The new fiduciary standard rule has been all the rage this week on Wall Street. This new rule set out guidelines by which financial advisers must act in the best interest of their clients. Unfortunately, the new rule looks more like a lot of talk and little effective action.

The main problem with giving financial advice is that your compensation is often structured according to the products you sell. When I used to work for big financial firms back in another life I would get paid more to sell in-house products than something out-of-house. So, you wouldn’t necessarily sell a Vanguard ETF that costs 0.05% when you could sell a closet indexing mutual fund that costs 1% because you’d make more money selling the closet index fund. Because it generates higher fees the selling firm can afford to pay you more. It’s very likely a raw deal for the customer, but since we can’t definitively know that the mutual fund will be worse than the ETF then you can probably get away with this without feeling like you’re doing something that’s not in the best interest of the customer.¹

When you leave that business model you eliminate a lot of the conflicts that exist. For instance, I no longer have to worry about selling products that generate the highest fees. I worry about what’s going to keep my clients happy by ensuring that I am using the products that are in their best interest. The problem with the new DOL fiduciary rule is that it doesn’t stop this conflict. In fact, it signs off on it as A-okay because the rule slipped in a best-interests contract exemption (BICE) which will allow advisers to continue offering proprietary in-house products even if they’re not necessarily the best available option (although, of course, they’re supposed to believe they’re the best options).
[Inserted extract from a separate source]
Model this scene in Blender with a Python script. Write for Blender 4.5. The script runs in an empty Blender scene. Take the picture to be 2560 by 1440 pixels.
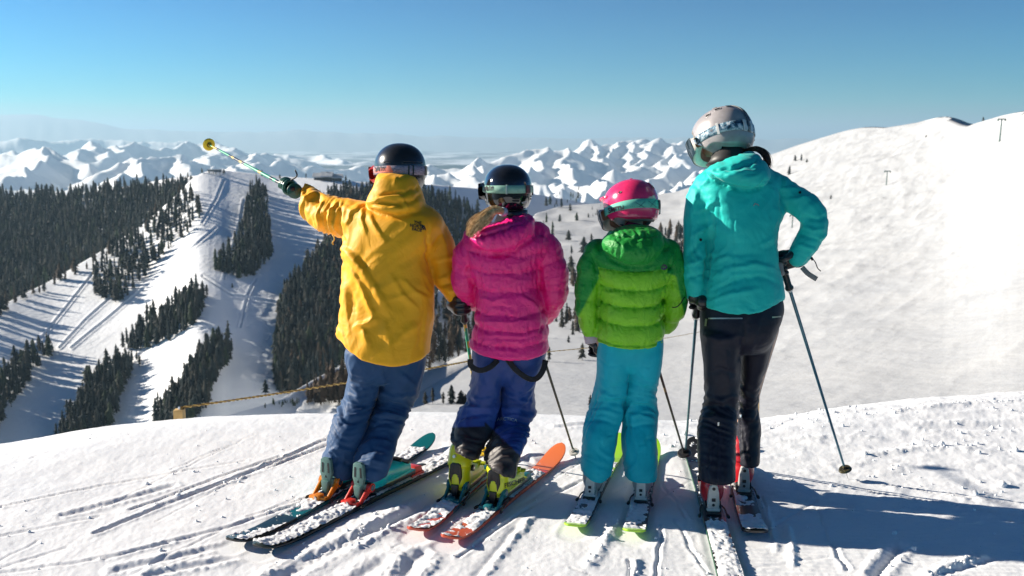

In my opinion, a financial adviser or portfolio manager should look less like a car salesman and more like a personal trainer/shopper. A car salesman sells you whatever is on his lot, preferably the most expensive car. A good personal trainer/shopper constructs a personal plan for you and goes out and buys the products that will help you meet those goals. They don’t just go out and sell you the product that earns them the most money.  They are experts in understanding what products will serve you best and constructing/maintaining the plan that will serve your best interest in the long-term. Over the course of my career I’ve transitioned from selling products that earn high revenues for the firm I work for to becoming an expert in the products and plans that serve my clients best.

So, how can you tell if your adviser is a fiduciary or not?  Here are a few simple rules:

  1. Do they recommend products that consistently cost upwards of 1% or more?  If so, they might not be a fiduciary.
  2. Do they primarily recommend products that are issued by the firm they work for?  If so, they might not be a fiduciary.
  3. Does the adviser earn a commission or upfront fee from their product recommendation?

If you use a financial adviser you want an adviser who puts your interests ahead of their firm’s best interests. Although there’s a lot of gray area in this debate (even more so following the rule change) these simple rules will help you better understand whether your adviser is working in your best interests or someone else’s.

¹ – I am generalizing here, however, I think I am generalizing fairly.